Company Car
Today

Your Independent source of fleet news, reviews & interviews

Fleet bodies ICFM and ACFO have broadly welcomed the result of the General Election, noting the Conservative win should pave the way for new company car tax rates to be introduced from next April.

Boris Johnson’s party secured the largest Tory majority since 1987, taking seats in the north of England from Labour.

“The fact that Britain now has a majority Government is excellent news and provides clarity and a distinct route for the journey ahead, while putting an end to the political and business uncertainty of recent years,” said Paul Hollick, the ICFM’s chairman. “The fact that the Conservative Party remains in power means that we can expect outstanding legislation, such as that relating to previously announced company car benefit-in-kind tax rates from April 2020, to be passed as previously announced.”

First Drive= December 2019- DS 7 Crossback PHEV- Image 9

Last summer, the Government confimed BIK rates until 2023, with electric vehicle owners not paying tax next year with 2021/22’s rate set at 1% and 2022/23’s rate at 2%.

Caroline Sandall, chairman of ACFO, added: “The large Conservative Party majority in the general election ends the political paralysis of the last three-and-a-half-years, which has been dominated by Brexit.
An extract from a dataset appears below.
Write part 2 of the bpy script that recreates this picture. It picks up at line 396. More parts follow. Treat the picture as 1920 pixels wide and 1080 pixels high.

As a result I hope that we will now see legislation, such as the outstanding Finance Bill, passed that puts into law the already announced company car benefit-in-kind tax rates for the three financial years starting 2020/21.”

“What’s more, with the Conservative Party promising a Budget in February, ACFO looks forward to strong, coherent – not uncoordinated – policies that address poor air quality that impacts on everyone and a clear strategy to support the motor industry to reduce vehicle emissions and the overall environmental impact of transport,” she concluded.